Blatter, appearing wearing a plaster on his face following the removal of a facial blemish, vowed to fight the sanctions. He will be allowed to stay in the luxurious apartment provided by FIFA until the appeals process is exhausted, and his final words to the press conference were: " I'll be back.''

He told a packed press conference: "I will fight for me and I will fight for FIFA. Suspended for eight years for what?

"I am sorry that I am a punching ball. I am sorry that as president of FIFA I am this punching ball. I am sorry for football. I am sorry for the 400-plus FIFA team members. I'm sorry about that. I am also sorry about me and about how I am treated in this world of humanitarian qualities.

"Human beings needs to be respected. It has created a lot of collateral damage in the families. My family was mocked. I regret I am this punching bag.''

Blatter - FIFA president since 1998 and general secretary for two decades before that - said he had almost died after collapsing in early November, adding: " They tried to kill me now. But I was safe till the last minute. I was nearly there.''

He and Platini both claimed the ?1.3million payment was made following a verbal agreement between the pair when the Frenchman worked for Blatter from 1998 to 2002 though not paid until 2011, 13 years after the agreement.

The explanation was rejected as "not convincing'' by the ethics committee, though it did add the evidence had not been sufficient to secure charges of corruption.

Platini's aim of succeeding Blatter as FIFA president in February's election looks to have been ended, even if he manages to overturn the ban.

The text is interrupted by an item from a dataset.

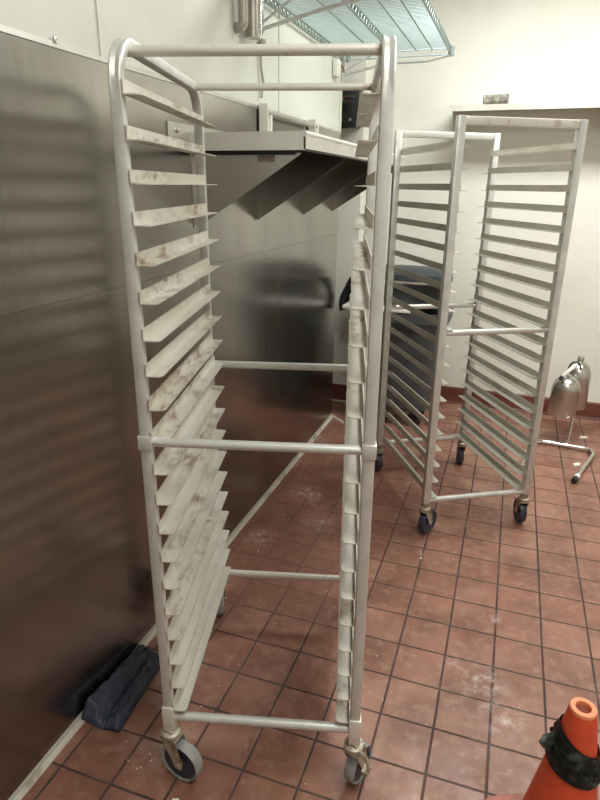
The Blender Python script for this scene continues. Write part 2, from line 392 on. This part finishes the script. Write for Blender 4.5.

There is also the threat of action from the law authorities in the United States and Switzerland. The Swiss attorney general announced in October he had opened criminal proceedings against Blatter in connection to the 2million Swiss franc payment. The attorney general also stated he had interviewed Platini as someone " between a witness and an accused person''.

Platini said he too would appeal to the Court of Arbitration for Sport and take legal action for damages.